「常勤の常務理事として来ていただいています。常勤の場合、週に3日以上の勤務と定めています。報酬は月額65万円で、ボーナスも出ます。年間の報酬は1100万円です」
他の法人には、送迎用に黒塗りの車まで付けるところもあるという。
いまどき非常識ともいえる待遇での再就職が横行する警視庁の現状を、前出の大谷氏が批判する。
「彼らがどこに再就職しようと、能力を買われているなら構いません。問題なのは、警視庁側が事実上『おまえのところは何人引き受けろ』と、企業に採用枠を押しつける形になっている場合です。長年にわたる先輩からの申し送りで、ポストが指定席化しているのに、表向きは『企業側から強い要請があったため』と言ってごまかしている」
企業側に、警視庁OB受け入れの「枠」が存在することは間違いない。今回取材に応じたあるメーカーの担当者もこう洩らした。
「採用にあたっては、うちの人事担当と先方の人事担当(人事第一課)がやりとりをしていますが、『もっと多く受け入れてくれないか』という警視庁の要望に対し、こちらは『もう十分です』と断っています。

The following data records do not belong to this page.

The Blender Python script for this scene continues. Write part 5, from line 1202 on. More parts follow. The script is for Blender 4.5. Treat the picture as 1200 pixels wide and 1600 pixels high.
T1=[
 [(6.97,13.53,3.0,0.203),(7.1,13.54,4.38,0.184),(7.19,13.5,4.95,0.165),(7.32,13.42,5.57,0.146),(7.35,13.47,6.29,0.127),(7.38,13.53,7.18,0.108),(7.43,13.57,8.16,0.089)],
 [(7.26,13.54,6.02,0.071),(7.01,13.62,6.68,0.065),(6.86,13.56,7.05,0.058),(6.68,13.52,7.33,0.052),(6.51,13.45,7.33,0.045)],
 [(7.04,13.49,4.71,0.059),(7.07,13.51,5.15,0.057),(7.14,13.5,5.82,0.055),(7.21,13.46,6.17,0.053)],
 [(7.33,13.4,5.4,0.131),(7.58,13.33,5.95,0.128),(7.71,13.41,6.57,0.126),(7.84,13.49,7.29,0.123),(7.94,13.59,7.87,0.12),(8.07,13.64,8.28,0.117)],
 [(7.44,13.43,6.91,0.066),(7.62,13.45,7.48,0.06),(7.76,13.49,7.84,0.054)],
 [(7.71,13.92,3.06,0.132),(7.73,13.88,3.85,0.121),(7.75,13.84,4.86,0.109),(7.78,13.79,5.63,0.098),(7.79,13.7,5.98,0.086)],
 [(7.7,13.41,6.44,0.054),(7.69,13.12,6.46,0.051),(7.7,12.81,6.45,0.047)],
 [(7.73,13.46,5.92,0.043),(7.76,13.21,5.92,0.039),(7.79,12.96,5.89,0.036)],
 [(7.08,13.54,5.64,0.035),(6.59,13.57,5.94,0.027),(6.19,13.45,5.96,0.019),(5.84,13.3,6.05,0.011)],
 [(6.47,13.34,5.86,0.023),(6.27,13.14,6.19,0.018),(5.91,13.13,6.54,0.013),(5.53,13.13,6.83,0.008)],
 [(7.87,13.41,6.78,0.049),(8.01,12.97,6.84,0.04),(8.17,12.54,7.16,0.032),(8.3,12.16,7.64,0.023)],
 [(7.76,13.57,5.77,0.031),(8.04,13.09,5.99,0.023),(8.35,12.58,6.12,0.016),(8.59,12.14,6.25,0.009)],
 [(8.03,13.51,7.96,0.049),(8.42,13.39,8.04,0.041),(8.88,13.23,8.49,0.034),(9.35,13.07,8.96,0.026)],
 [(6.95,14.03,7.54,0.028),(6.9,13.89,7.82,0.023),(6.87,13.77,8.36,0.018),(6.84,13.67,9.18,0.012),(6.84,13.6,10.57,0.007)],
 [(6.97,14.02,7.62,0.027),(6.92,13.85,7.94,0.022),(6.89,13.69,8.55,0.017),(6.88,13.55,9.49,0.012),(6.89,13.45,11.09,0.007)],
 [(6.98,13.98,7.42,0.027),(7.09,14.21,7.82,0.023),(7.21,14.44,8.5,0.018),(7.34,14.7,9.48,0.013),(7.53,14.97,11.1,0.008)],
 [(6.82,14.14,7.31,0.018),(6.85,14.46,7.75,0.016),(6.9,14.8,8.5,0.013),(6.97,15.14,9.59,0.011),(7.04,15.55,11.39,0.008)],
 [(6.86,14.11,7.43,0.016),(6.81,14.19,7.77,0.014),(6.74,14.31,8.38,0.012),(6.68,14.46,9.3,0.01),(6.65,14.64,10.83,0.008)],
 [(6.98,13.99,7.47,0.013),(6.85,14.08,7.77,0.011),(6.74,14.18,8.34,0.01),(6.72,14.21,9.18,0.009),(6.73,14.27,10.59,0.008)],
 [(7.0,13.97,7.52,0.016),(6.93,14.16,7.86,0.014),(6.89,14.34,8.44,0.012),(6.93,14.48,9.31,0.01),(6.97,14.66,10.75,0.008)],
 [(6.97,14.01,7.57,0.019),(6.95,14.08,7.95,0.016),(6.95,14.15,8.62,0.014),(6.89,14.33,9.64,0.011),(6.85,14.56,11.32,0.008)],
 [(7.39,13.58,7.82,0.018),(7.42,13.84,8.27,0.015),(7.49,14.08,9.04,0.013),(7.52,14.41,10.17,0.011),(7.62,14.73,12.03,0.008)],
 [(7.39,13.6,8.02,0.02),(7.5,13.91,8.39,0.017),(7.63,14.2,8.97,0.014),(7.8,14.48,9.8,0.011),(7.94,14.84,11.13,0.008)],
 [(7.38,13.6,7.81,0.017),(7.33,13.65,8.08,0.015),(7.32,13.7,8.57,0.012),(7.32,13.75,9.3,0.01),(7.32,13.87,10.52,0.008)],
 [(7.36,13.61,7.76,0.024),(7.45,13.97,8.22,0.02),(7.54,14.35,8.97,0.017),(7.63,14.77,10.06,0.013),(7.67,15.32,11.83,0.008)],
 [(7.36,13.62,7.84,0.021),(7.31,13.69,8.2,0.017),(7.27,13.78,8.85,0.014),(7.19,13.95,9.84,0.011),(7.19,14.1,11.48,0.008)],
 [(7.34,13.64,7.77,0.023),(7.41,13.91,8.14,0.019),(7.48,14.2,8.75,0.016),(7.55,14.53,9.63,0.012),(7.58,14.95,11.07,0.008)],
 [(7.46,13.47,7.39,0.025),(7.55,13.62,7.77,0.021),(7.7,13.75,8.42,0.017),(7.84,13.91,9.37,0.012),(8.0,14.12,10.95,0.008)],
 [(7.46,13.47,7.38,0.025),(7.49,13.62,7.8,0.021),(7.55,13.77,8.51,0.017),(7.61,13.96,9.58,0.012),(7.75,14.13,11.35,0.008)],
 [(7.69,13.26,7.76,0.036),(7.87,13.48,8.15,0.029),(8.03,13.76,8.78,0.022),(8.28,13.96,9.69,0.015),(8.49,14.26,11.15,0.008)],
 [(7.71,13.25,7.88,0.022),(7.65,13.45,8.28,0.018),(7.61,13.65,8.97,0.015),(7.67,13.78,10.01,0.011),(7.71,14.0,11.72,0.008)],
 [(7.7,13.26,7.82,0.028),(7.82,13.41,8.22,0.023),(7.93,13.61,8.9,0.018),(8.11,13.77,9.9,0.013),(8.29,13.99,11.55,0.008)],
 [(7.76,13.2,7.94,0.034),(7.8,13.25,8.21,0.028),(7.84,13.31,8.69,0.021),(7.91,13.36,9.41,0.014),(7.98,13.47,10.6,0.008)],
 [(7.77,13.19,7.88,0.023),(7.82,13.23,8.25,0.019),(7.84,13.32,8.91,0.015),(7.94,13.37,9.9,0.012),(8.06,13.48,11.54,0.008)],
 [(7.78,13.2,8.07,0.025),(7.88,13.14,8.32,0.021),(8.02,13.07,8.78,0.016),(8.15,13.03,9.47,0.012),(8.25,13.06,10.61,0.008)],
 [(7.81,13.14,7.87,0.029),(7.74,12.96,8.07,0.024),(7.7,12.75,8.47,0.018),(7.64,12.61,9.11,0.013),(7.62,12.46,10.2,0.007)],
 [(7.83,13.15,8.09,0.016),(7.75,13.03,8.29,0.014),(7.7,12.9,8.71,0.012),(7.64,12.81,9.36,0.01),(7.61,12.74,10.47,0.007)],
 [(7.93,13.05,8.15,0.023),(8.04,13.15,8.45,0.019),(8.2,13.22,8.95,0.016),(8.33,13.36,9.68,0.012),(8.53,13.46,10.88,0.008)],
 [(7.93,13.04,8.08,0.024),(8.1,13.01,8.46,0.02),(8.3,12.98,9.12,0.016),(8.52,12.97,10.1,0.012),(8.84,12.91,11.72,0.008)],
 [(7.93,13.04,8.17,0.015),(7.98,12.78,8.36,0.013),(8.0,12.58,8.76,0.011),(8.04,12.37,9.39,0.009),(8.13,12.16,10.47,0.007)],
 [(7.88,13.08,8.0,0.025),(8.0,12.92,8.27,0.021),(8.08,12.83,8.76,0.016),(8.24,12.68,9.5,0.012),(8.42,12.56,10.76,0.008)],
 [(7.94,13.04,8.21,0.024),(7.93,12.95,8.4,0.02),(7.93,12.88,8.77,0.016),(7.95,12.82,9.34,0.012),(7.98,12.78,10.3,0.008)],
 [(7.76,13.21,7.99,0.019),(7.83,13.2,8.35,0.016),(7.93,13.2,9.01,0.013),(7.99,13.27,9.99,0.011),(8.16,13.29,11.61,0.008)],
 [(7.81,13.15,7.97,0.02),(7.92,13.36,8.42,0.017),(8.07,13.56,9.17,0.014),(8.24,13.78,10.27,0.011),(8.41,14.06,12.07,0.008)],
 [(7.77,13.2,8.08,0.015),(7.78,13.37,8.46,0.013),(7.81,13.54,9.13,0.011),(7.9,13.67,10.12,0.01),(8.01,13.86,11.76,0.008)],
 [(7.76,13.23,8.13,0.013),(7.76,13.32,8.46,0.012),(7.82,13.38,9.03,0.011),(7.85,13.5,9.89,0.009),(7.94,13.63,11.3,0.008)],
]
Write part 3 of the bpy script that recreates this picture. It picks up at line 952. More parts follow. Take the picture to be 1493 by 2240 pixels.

うちの枠は2名ですが、最大限の人数を採っている」
ただ、多くの企業が警視庁OBをしぶしぶ受け入れている一方で、警視庁OBと「共生」関係にある業界も少なくはない。
「普段から警察への根回しが欠かせないパチンコ業界はもちろん、意外に多いのはホテル業界。客とのいざこざやトラブル対応に必須なので、名門ホテルには常に3~4人の警察OBが在籍しています。
金融や不動産業界では、物件の調査や不良債権者の人物調査が必要というのが建前ですが、やはり最も期待されている役割は暴力団相手の用心棒。大手不動産で警察OBを雇用していないところはありません」(前出・警視庁OB)
退職後の暮らしが不安なのは、誰しも同じことだ。
警視庁の天下り事情は公務員の中でも際立って恵まれている。警察官を勤め上げたから退職後は特別扱いが許されるなどという道理は、どこにもないはずである。